Louisville’s Monarch High School to Offer Arabic Language Classes Beginning this Fall

Monarch High School students will no longer need to wait until college to attempt learning Arabic.

Starting in the fall, Monarch will become one of a small number of high schools nationwide to offer the language, adding it to the American Sign Language, French, German and Spanish classes in the school’s world languages department.

Redouan Bouchta, who teaches Spanish at Monarch High, will teach the class. Bouchta, who previously taught Arabic and French in Morocco, proposed Arabic because “students were always asking me about it.”

So far, about 18 students have signed up to take next year’s class.

It appears that only one other high school in the state, Overland High School in the Cherry Creek School District, offers Arabic. Overland, and a middle school on the same campus, began offering Arabic this past school year.

Monarch Principal Jerry Anderson said most of the district’s high schools offer a language that’s unique to that school. Boulder High, for example, offers Japanese. Fairview High and Peak to Peak Charter School offer Mandarin.

“The more that we learn about language and culture, the more that we understand the world around us,” Anderson said. “Knowing a second language makes your world bigger.”

The school will start with a yearlong introductory Arabic class, adding higher levels in future years.

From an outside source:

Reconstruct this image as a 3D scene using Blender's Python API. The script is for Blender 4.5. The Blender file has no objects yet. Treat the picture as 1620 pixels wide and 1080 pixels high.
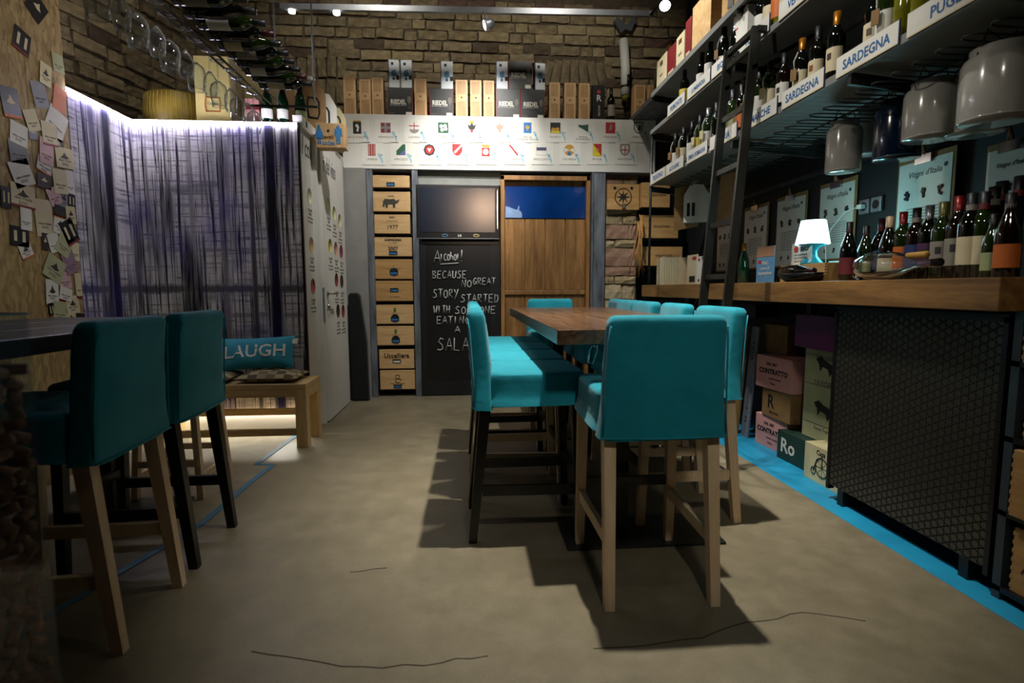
import bpy, math, random
from mathutils import Vector, Matrix, Euler
random.seed(7)
R = math.radians
S = bpy.context.scene
COL = S.collection

# ------------------------------------------------------------------ camera
CAM_H = 1.125
FPX = 850.0
def _basis():
    d = Vector(((742 - 810) / FPX, (540 - 457) / FPX, -1)).normalized()
    u = Vector((-math.sin(R(.6)), math.cos(R(.6)), 0)); u = (u - d * u.dot(d)).normalized()
    return d.cross(u), d, u
_bx, _by, _bz = _basis()
CAM_ROT = Matrix((_bx, _by, _bz))
cam = bpy.data.cameras.new('camera'); cam.lens = FPX / 1620 * 36; cam.sensor_width = 36
cam.clip_start = .02; cam.dof.use_dof = True; cam.dof.focus_distance = 3.3; cam.dof.aperture_fstop = 2.2
camo = bpy.data.objects.new('camera', cam); COL.objects.link(camo)
camo.matrix_world = Matrix.Translation((0, 0, CAM_H)) @ CAM_ROT.to_4x4()
S.camera = camo
def at(px, py, x=None, y=None, z=None):
    r = CAM_ROT @ Vector(((px - 810) / FPX, (540 - py) / FPX, -1)); o = Vector((0, 0, CAM_H))
    t = (z - CAM_H) / r.z if z is not None else (y / r.y if y is not None else x / r.x)
    return o + r * t
def depth_at(px, x, z):
    lo, hi = .3, 9
    for _ in range(40):
        m = (lo + hi) / 2
        c = CAM_ROT.transposed() @ (Vector((x, m, z)) - Vector((0, 0, CAM_H)))
        if (810 + FPX * c.x / -c.z > px) == (x > 0): lo = m
        else: hi = m
    return lo

# ------------------------------------------------------------------ world, view, lights
S.view_settings.view_transform = 'Standard'; S.view_settings.look = 'None'
S.view_settings.gamma = 1; S.view_settings.use_curve_mapping = False
S.view_settings.exposure = 0.0
W = bpy.data.worlds.new('world'); S.world = W; W.use_nodes = True
W.node_tree.nodes['Background'].inputs[0].default_value = (.6, .7, .8, 1)
W.node_tree.nodes['Background'].inputs[1].default_value = .02
def spot(name, loc, to, watts, ang=70, blend=.4, col=(1, .86, .66), rad=.05):
    l = bpy.data.lights.new(name, 'SPOT'); l.energy = watts; l.spot_size = R(ang); l.spot_blend = blend
    l.color = col; l.shadow_soft_size = rad
    o = bpy.data.objects.new(name, l); COL.objects.link(o); o.location = loc
    o.rotation_euler = (Vector(to) - Vector(loc)).to_track_quat('-Z', 'Y').to_euler(); return o
def point(name, loc, watts, col, rad=.03):
    l = bpy.data.lights.new(name, 'POINT'); l.energy = watts; l.color = col; l.shadow_soft_size = rad
    o = bpy.data.objects.new(name, l); COL.objects.link(o); o.location = loc; return o
WARM = (1, .94, .82); NEUT = (1, .98, .94)
spot('table_spot', (.65, 2.35, 3.95), (.60, 2.55, 0), 680, 55, .9, WARM, .035)
spot('table_spot_far', (.65, 3.55, 3.95), (.45, 3.75, 0), 380, 56, .8, WARM, .035)
spot('front_spot', (.45, -.15, 3.0), (.95, 2.8, .6), 72, 60, .9, WARM, .1)
spot('tv_reflection_spot', (.376, -1.2, 2.95), (.17, 5.63, 1.95), 150, 11, .6, (1, .66, .42), .2)  # added behind the camera to put a warm reflection on the television
spot('aisle_fill', (.95, 1.0, 4.1), (.9, 2.2, 0), 12, 84, .7, WARM, .06)  # weak fill added to soften the stool shadows
spot('left_aisle_fill', (-.2, 3.7, 4.1), (-.6, 4.0, 0), 48, 62, .9, WARM, .06)  # fill added to lighten the floor of the left aisle
spot('beam_spot', (.25, 4.1, 3.9), (.08, 5.65, 2.62), 420, 44, 1, NEUT, .04)
spot('crate_spot', (-.15, 3.5, 3.95), (-.8, 5.65, 1.3), 260, 50, .8, NEUT, .04)
spot('door_spot', (.5, 3.5, 3.95), (.95, 5.7, 1.3), 190, 50, .8, NEUT, .04)
spot('brick_wash_left', (-.9, 4.3, 4.35), (-.9, 6.05, 3.2), 62, 110, 1, WARM, .08)  # wide wash added to brighten the back brickwork, left half
spot('brick_wash_right', (.9, 4.3, 4.35), (.9, 6.05, 3.2), 62, 110, 1, WARM, .08)  # matching wash added for the right half of the bricks
spot('left_brick_spot', (-1.6, 3.6, 4.2), (-2.9, 4.6, 2.9), 34, 90, 1, WARM, .08)
spot('shelf_far_spot', (.55, 3.9, 4.0), (1.75, 4.2, 2.3), 190, 70, .7, NEUT, .03)
spot('shelf_near_spot', (.6, 2.5, 3.7), (1.75, 2.75, 2.25), 120, 66, .7, NEUT, .03)
spot('rack_fill', (.1, 2.2, 2.9), (-1.1, 2.9, 2.3), 45, 60, .8, NEUT, .03)  # fill added beside the rack to bring out its dark bottles
spot('chipboard_spot', (-1.35, 2.5, 3.9), (-2.43, 2.9, 2.1), 12, 60, .8, NEUT, .03)
spot('left_table_spot', (-.9, 2.2, 3.9), (-1.9, 3.0, .9), 12, 80, .8, WARM, .06)
spot('counter_spot', (-.4, 2.0, 2.9), (1.95, 2.35, 1.6), 46, 44, .9, WARM, .06)

# ------------------------------------------------------------------ mesh helpers
class MB:
    def __init__(s): s.v = []; s.f = []; s.s = []
    def add(s, vs, fs, smooth=False, M=None):
        b = len(s.v)
        s.v += [tuple(M @ Vector(v)) if M else tuple(v) for v in vs]
        s.f += [tuple(i + b for i in f) for f in fs]; s.s += [smooth] * len(fs); return s
    def box(s, x0, x1, y0, y1, z0, z1, M=None):
        return s.add([(x0, y0, z0), (x1, y0, z0), (x1, y1, z0), (x0, y1, z0), (x0, y0, z1), (x1, y0, z1), (x1, y1, z1), (x0, y1, z1)],
                     [(0, 3, 2, 1), (4, 5, 6, 7), (0, 1, 5, 4), (1, 2, 6, 5), (2, 3, 7, 6), (3, 0, 4, 7)], False, M)
    def bar(s, p, q, w, h=None, up=(0, 0, 1), w2=None, h2=None):
        """square bar from p to q, w across, h along 'up'"""
        h = h or w; w2 = w2 or w; h2 = h2 or h
        p = Vector(p); q = Vector(q); d = (q - p).normalized(); u = Vector(up)
        if abs(d.dot(u)) > .98: u = Vector((0, 1, 0))
        r = d.cross(u).normalized(); u = r.cross(d).normalized(); vs = []
        for c, a, b in ((p, w, h), (q, w2, h2)):
            for i, j in ((-1, -1), (1, -1), (1, 1), (-1, 1)): vs.append(c + r * (i * a / 2) + u * (j * b / 2))
        return s.add(vs, [(0, 3, 2, 1), (4, 5, 6, 7), (0, 1, 5, 4), (1, 2, 6, 5), (2, 3, 7, 6), (3, 0, 4, 7)])
    def tube(s, pts, r, n=8, cap=True, smooth=True):
        pts = [Vector(p) for p in pts]; rs = r if isinstance(r, (list, tuple)) else [r] * len(pts)
        vs = []; fs = []; prev = None
        for i, p in enumerate(pts):
            d = (pts[min(i + 1, len(pts) - 1)] - pts[max(i - 1, 0)]).normalized()
            if prev is None:
                a = Vector((0, 0, 1)) if abs(d.z) < .9 else Vector((1, 0, 0)); prev = d.cross(a).normalized()
            prev = (prev - d * prev.dot(d)).normalized(); b = d.cross(prev)
            for k in range(n):
                t = 2 * math.pi * k / n; vs.append(p + (prev * math.cos(t) + b * math.sin(t)) * rs[i])
        for i in range(len(pts) - 1):
            for k in range(n):
                k2 = (k + 1) % n; fs.append((i * n + k, i * n + k2, (i + 1) * n + k2, (i + 1) * n + k))
        s.add(vs, fs, smooth)
        if cap:
            b = len(s.v) - len(vs); s.f += [tuple(b + k for k in reversed(range(n))), tuple(b + (len(pts) - 1) * n + k for k in range(n))]; s.s += [False, False]
        return s
    def lathe(s, prof, n=18, M=None, a0=0, a1=2 * math.pi, smooth=True, cap=False):
        full = abs(a1 - a0 - 2 * math.pi) < 1e-6; m = n if full else n + 1; vs = []; fs = []
        for r, z in prof:
            for k in range(m):
                t = a0 + (a1 - a0) * k / n; vs.append((r * math.cos(t), r * math.sin(t), z))
        for i in range(len(prof) - 1):
            for k in range(n):
                k2 = (k + 1) % m; fs.append((i * m + k, i * m + k2, (i + 1) * m + k2, (i + 1) * m + k))
        s.add(vs, fs, smooth, M)
        if cap and full:
            b = len(s.v) - len(vs); s.f += [tuple(b + k for k in reversed(range(m))), tuple(b + (len(prof) - 1) * m + k for k in range(m))]; s.s += [False, False]
        return s
    def poly(s, pts, y0, y1, M=None):
        """outline in x,z extruded along y"""
        n = len(pts); a = sum(pts[i][0] * pts[(i + 1) % n][1] - pts[(i + 1) % n][0] * pts[i][1] for i in range(n))
        if a < 0: pts = pts[::-1]
        vs = [(x, y0, z) for x, z in pts] + [(x, y1, z) for x, z in pts]
        fs = [tuple(range(n)), tuple(reversed(range(n, 2 * n)))] + [(i, i + n, (i + 1) % n + n, (i + 1) % n) for i in range(n)]
        return s.add(vs, fs, False, M)
    def mesh(s, name, mat):
        me = bpy.data.meshes.new(name); me.from_pydata([tuple(v) for v in s.v], [], s.f)
        me.polygons.foreach_set('use_smooth', s.s)
        if mat: me.materials.append(mat)
        me.update(); return me
    def build(s, name, mat, parent=None, loc=None, bevel=0, kind=None, label=None):
        o = link(name, s.mesh(name, mat), parent, loc)
        if bevel:
            m = o.modifiers.new('bevel', 'BEVEL'); m.width = bevel; m.segments = 2; m.limit_method = 'ANGLE'; m.angle_limit = R(40)
        if kind: o['kind'] = kind
        if label: o['label'] = label
        return o
def link(name, data, parent=None, loc=None, rot=None):
    o = bpy.data.objects.new(name, data); COL.objects.link(o)
    if parent: o.parent = parent
    if loc is not None: o.location = loc
    if rot is not None: o.rotation_euler = rot
    return o
def thing(name, label, cat, loc=(0, 0, 0), rz=0, group=None, rot=None):
    o = bpy.data.objects.new(name, None); COL.objects.link(o); o.empty_display_size = .05
    o.location = loc; o.rotation_euler = rot or (0, 0, rz); tag(o, label, cat, group); return o
def tag(o, label, cat, group=None, kind=None):
    o['label'] = label; o['category'] = cat
    if group: o['group'] = group
    if kind: o['kind'] = kind
    return o
def struct(o): o['kind'] = 'structure'; return o
def B(*a, M=None): return MB().box(*a, M=M)
ORD = ['first', 'second', 'third', 'fourth', 'fifth', 'sixth', 'seventh', 'eighth', 'ninth', 'tenth', 'eleventh', 'twelfth', 'thirteenth', 'fourteenth',
       'fifteenth', 'sixteenth', 'seventeenth', 'eighteenth', 'nineteenth', 'twentieth'] + ['twenty-' + w for w in ('first', 'second', 'third', 'fourth', 'fifth', 'sixth', 'seventh', 'eighth', 'ninth')] + ['thirtieth'] + ['thirty-' + w for w in ('first', 'second', 'third', 'fourth', 'fifth', 'sixth', 'seventh', 'eighth', 'ninth')] + ['fortieth'] + ['forty-' + w for w in ('first', 'second', 'third', 'fourth', 'fifth', 'sixth', 'seventh', 'eighth', 'ninth')] + ['fiftieth'] + ['fifty-' + w for w in ('first', 'second', 'third', 'fourth', 'fifth', 'sixth', 'seventh', 'eighth', 'ninth')]
FACE = {'-y': (R(90), 0, 0), '-x': (R(90), 0, R(-90)), '+x': (R(90), 0, R(90)), '+y': (R(90), 0, R(180))}
def text(body, loc, size, mat, parent=None, face='-y', align='CENTER', bold=0, shear=0, sx=1, name='lettering', rot=None, tilt=0, lead=1):
    c = bpy.data.curves.new(name, 'FONT'); c.body = body; c.size = size; c.align_x = align; c.resolution_u = 2
    c.extrude = .0004; c.offset = bold * size; c.shear = shear; c.space_line = lead; c.materials.append(mat)
    tmp = bpy.data.objects.new('tmp', c); me = bpy.data.meshes.new_from_object(tmp); bpy.data.objects.remove(tmp); bpy.data.curves.remove(c)
    if not me.materials: me.materials.append(mat)
    o = link(name, me, parent, loc); o.rotation_euler = rot or FACE[face]
    if tilt: o.rotation_euler = (o.rotation_euler.to_matrix() @ Matrix.Rotation(tilt, 3, 'Z')).to_euler()
    o.scale = (sx, 1, 1); return o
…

Bouchta said he plans to work with the University of Colorado at Boulder’s Arabic program as he develops the classes.

The first step, he said, is learning the 28-letter Arabic alphabet and how to pronounce the letters. Students also need to learn to read from right to left. Unlike learning a European language, there are no familiar words. The rules of grammar also are different, with the verb typically appearing before the subject and many forms of verbs.

“It’s like any other language,” he said. “You start with the alphabet, basic verbs, colors, pronunciation. The basics to communicate are simple. Advanced Arabic and the grammar, it’s hard.”

Along with teaching the language, he also plans to teach the culture.

“They have so much history,” he said.

As students learn more about the Arab world, he said, he’s hoping it will encourage more acceptance of diversity within the school. Monarch enrolls students from about 10 Arab families -- students who were targeted recently in threatening graffiti scrawled on a bathroom wall.

“It will be a chance to educate students and show them what Arabs are,” he said.

To illustrate his point, he offered an Arabic quote that translates to “if you learn another language, you become one of their people.”

Then there’s the business angle. Knowing Arabic is a useful skill, both for those interested in government or military work or working for the many corporations with interests in the middle east.

Greg Przedpelski, who graduated from Monarch earlier this month, used his free period at Monarch last school year for an independent study, not-for-credit project to begin learning Arabic. Already good at languages, he said, he wanted to try learning a language that didn’t have a Roman alphabet.

“It’s hard,” he said. “You don’t know the symbols right away. You can’t just look at it. It’s not that natural recognition.”

Though he found Arabic challenging, he’s planning to continue studying it in college. He said the tension between Arabic speaking countries and the United States, combined with the need for oil from those countries, makes someone who speaks Arabic marketable.

“It might be a good path to take,” he said.